Face aux braconniers, « qui sont parfois 5 ou 10, les agents ne jouent pas aux cowboys », explique Anil Akbaraly, le chef du service Environnement du conseil départemental. Il souligne les risques d’agression encourus par la vingtaine d’agents du Département chargés d’inventorier les pontes. Ces agents, qui ne sont ni habilités au maintien de l’ordre ni armés, sont accusés notamment par l’association Sea Shepherd récemment de ne pas être au poste sur les plages. Le maintien de l’ordre revient à sept inspecteurs armés de l’AFB, dont 40% de l’activité (des missions de police de l’environnement) est dédiée à la lutte contre le braconnage des tortues marines, rappelle Loïc Thouvignon. Sept inspecteurs armés spécialistes de l’environnement pour Mayotte, cela peut sembler peu par rapport à la surface de l’île (376 km2) mais c’est bien plus qu’à La Réunion, par exemple, où ils ne sont que deux. Chaque année, 250.000 euros sont consacrés à la protection des tortues marines, complète Marc-Henri Duffaud.
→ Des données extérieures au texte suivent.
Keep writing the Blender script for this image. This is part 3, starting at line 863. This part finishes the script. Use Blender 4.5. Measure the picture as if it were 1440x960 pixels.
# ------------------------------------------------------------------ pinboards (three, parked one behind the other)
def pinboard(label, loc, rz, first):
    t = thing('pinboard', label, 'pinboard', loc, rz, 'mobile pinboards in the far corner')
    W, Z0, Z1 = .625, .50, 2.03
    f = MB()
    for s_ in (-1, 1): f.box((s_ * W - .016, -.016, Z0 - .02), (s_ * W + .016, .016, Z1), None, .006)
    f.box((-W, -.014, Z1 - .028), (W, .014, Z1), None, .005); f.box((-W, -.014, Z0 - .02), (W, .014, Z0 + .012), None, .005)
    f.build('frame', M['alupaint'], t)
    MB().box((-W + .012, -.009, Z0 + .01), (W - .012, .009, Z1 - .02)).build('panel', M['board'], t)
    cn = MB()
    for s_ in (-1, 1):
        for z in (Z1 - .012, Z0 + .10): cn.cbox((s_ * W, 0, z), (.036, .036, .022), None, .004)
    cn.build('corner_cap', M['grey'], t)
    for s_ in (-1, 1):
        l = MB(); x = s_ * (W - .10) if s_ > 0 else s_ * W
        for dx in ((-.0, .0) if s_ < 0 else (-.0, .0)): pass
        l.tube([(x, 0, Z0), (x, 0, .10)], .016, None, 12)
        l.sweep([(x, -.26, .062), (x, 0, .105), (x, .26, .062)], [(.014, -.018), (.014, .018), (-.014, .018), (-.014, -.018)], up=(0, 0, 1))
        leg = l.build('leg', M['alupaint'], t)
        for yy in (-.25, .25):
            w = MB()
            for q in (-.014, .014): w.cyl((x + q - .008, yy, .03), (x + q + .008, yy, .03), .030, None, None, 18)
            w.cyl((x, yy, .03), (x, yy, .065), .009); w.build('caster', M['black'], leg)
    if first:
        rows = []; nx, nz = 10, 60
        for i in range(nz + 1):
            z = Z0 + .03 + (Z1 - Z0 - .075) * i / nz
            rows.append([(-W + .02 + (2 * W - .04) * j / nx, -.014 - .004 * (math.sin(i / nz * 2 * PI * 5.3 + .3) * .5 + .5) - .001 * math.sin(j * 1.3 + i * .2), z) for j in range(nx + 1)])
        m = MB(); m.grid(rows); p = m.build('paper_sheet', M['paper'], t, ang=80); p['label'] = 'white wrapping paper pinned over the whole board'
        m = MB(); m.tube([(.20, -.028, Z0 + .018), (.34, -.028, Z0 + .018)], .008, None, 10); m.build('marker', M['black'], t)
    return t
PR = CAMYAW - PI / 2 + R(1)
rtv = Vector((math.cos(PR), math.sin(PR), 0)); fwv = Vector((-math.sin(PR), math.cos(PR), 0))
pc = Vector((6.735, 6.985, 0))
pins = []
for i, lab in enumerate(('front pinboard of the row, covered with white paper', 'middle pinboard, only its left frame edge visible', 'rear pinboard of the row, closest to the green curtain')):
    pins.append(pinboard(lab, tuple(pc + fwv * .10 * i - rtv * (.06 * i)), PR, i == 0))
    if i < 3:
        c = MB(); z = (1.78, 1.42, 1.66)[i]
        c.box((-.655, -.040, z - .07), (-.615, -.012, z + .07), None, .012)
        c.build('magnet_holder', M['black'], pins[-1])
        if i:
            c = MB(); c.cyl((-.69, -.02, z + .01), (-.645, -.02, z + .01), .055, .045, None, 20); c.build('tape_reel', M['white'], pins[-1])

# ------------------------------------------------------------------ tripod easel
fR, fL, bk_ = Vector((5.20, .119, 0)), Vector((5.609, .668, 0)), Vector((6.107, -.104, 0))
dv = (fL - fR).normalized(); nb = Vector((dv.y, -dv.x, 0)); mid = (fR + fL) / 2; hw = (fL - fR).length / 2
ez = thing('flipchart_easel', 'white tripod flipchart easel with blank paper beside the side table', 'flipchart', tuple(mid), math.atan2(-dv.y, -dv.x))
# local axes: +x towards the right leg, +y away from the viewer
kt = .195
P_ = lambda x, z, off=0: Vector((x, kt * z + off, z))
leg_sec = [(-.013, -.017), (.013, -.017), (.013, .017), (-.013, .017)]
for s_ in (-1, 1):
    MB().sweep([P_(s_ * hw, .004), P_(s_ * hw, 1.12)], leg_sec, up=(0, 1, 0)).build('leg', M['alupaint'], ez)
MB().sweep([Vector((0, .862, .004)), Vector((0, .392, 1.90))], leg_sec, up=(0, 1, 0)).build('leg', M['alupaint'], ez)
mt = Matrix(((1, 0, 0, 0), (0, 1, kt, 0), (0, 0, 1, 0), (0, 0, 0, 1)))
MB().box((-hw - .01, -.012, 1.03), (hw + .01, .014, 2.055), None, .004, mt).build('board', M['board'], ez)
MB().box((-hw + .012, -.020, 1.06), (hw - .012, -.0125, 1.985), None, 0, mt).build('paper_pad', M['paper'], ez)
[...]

Reste que « pour l’instant », on manque de statistiques sur la ponte et le braconnage des tortues, reconnaît Michel Charpentier, président de l’association des Naturalistes de Mayotte, qui s’inquiète d’un déclin de la population. Sur la plage de Papani, ce matin-là, l’association poursuit son recensement, alignant au pied de la falaise les carapaces vides et bombées de rouge. Le Remmat débarrassera bientôt l’ensemble des plages de Mayotte des reliquats laissés par les braconniers afin de pouvoir procéder à un nouveau comptage annuel, un nouvel inventaire macabre.